The New Shares have not been and will not be registered under the Securities Act or with any securities regulatory authority of any state or other jurisdiction of the United States and, subject to certain exceptions, may not be offered or sold within the United States or to, or for the account or benefit of, US Persons.  The Company will not be registered as an "investment company" under the Investment Company Act of 1940, and investors will not be entitled to the benefits of that Act.  In addition, relevant clearances have not been, and will not be, obtained from the securities commission (or equivalent) of any province of Australia, Canada, Japan or the Republic of South Africa and, accordingly, unless an exemption under any relevant legislation or regulations is applicable, none of the New Shares may be offered, sold, transferred or delivered, directly or indirectly, in Australia, Canada, Japan or the Republic of South Africa.

 

Certain statements in this Announcement are forward-looking statements which are based on the Company's expectations, intentions and projections regarding its future performance, anticipated events or trends and other matters that are not historical facts.
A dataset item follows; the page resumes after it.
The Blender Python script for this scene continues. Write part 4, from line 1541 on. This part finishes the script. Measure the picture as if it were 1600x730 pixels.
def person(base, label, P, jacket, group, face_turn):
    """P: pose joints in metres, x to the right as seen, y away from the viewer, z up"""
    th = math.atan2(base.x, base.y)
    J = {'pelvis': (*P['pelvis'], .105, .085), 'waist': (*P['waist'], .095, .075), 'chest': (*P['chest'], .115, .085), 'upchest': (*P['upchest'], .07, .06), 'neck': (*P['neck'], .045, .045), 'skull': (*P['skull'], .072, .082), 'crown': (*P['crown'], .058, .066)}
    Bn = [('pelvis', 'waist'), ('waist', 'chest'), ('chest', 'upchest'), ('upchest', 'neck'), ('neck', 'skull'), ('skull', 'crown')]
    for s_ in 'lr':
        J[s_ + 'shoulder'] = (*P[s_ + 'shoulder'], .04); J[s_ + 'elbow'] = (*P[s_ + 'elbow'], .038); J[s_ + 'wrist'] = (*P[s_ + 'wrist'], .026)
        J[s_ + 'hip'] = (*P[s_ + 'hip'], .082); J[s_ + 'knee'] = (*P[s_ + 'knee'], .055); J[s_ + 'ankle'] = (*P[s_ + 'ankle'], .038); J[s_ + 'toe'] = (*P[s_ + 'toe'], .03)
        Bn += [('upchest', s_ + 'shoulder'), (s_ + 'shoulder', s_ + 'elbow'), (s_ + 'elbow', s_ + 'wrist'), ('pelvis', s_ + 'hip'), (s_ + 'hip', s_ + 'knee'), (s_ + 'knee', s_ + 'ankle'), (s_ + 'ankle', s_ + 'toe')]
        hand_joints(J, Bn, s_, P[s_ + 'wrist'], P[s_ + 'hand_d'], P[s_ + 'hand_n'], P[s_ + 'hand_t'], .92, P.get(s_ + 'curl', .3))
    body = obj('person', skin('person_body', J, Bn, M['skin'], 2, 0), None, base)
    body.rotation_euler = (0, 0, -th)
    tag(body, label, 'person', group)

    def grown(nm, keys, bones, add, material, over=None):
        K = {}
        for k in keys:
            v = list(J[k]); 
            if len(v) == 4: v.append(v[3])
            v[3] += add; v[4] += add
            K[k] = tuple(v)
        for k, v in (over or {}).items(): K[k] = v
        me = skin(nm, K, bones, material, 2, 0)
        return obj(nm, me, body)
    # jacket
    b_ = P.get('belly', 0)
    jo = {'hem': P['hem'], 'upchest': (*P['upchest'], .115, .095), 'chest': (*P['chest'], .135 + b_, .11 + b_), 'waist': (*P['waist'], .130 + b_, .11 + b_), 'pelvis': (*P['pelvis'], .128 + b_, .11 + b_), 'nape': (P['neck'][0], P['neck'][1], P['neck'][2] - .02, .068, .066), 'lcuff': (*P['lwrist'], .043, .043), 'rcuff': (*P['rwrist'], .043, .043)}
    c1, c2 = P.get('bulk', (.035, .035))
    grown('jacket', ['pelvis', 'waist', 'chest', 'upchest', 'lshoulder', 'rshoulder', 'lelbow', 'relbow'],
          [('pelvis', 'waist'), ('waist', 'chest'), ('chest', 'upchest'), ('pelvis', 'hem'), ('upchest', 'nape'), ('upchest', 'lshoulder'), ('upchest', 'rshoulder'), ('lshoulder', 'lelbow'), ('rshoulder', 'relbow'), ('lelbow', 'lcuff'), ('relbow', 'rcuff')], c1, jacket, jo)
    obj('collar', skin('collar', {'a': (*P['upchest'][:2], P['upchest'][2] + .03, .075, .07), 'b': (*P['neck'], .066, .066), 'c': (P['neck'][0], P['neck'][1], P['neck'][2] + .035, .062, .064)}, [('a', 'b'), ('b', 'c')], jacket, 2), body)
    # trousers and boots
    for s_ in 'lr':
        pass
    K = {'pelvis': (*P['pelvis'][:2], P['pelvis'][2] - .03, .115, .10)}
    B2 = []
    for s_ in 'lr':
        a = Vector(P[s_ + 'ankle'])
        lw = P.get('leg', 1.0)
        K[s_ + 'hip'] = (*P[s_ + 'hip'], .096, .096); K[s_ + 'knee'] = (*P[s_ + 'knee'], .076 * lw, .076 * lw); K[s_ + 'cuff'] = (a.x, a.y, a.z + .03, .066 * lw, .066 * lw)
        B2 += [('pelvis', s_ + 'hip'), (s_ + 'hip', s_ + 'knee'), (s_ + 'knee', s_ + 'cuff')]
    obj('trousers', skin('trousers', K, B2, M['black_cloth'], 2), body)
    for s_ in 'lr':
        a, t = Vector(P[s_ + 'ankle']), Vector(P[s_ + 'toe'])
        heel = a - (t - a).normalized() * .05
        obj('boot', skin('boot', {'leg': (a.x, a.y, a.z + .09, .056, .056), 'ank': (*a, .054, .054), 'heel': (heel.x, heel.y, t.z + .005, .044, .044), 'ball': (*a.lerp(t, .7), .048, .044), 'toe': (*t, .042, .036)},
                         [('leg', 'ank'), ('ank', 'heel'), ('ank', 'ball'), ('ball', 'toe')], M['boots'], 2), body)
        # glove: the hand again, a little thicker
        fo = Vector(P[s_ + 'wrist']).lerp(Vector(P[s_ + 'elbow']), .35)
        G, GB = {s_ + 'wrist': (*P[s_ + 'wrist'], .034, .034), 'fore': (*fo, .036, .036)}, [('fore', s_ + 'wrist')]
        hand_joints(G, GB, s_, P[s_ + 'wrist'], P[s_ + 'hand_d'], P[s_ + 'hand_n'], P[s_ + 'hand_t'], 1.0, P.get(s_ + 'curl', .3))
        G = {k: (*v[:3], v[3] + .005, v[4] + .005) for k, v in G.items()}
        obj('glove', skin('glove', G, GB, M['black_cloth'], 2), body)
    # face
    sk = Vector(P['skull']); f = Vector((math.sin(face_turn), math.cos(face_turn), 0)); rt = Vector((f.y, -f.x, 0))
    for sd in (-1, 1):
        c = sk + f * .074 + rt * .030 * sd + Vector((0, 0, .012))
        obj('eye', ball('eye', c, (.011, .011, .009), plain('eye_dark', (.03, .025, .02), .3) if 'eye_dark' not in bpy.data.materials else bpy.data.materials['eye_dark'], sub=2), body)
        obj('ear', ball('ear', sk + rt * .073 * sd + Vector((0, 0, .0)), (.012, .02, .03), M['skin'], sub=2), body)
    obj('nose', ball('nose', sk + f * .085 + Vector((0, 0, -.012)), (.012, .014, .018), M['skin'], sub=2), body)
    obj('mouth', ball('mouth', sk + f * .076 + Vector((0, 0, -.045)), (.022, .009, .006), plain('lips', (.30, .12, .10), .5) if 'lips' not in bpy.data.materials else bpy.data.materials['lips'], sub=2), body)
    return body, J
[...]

These statements are not guarantees of future performance and are subject to known and unknown risks, uncertainties and other factors that could cause actual results to differ materially from those expressed or implied by such forward-looking statements. Given these risks and uncertainties, prospective investors are cautioned not to place undue reliance on forward-looking statements. Forward-looking statements speak only as of the date of such statements and, except as required by applicable law, the Company undertakes no obligation to update or revise publicly any forward-looking statements, whether as a result of new information, future events or otherwise. The information contained in this Announcement is subject to change without notice and neither the Company nor the Joint Sponsors assume any responsibility or obligation to update publicly or review any of the forward-looking statements contained herein.